The wonder of the first collection of one page Minions gags was the art of Renaud Collin. As is the case here, his Minions are lively, only rarely not running somewhere, with a depth of personality that transmits despite the strips being almost entirely without words. Better still for young readers, there’s no artistic interpretation around the characters, who look exactly as they do in the films. Furthermore, the backgrounds are whimsically rich, be they the commonplace laboratory home or the outside world. His evil minions are great, manic balls of energy, with a superb spread early in the book detailing the trail of devastation left by one of them.

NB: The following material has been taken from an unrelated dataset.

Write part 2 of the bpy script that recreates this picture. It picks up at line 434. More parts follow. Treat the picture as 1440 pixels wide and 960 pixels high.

With the art so good, it was disappointing to discover that the quality of the gags in Banana! left a lot to be desired. That’s rectified by the arrival of new writer Stephane Lapuss. As before, clearly numbered strips aren’t presented in chronological order, which makes it seem as if Lapuss has odd dips in inspiration, sometimes lacking visual imagination, rather than giving the true picture of him improving strip by strip. Helping with that is the arrival of the evil Minions, transformed into raging purple creatures by the mysterious PX-41 spray.

As seen by the ‘Piggy Bank’ strip, there’s a surreal quality to Lapuss’ gags, but as befits a writer from a country that loved Jerry Lewis, he’s equally at home with slapstick and introducing other viable characters as necessary. Collin designs a superb comedy robot needed to open a jar of pickles, and there’s a beautiful looking beach strip toward the end of the book, actually an earlier and weaker gag from Lapuss.

The series continues with the stronger Viva Le Boss, Lapuss now more assured with his jokes, and the first three volumes are due to be collected in the Minions Omnibus in 2019.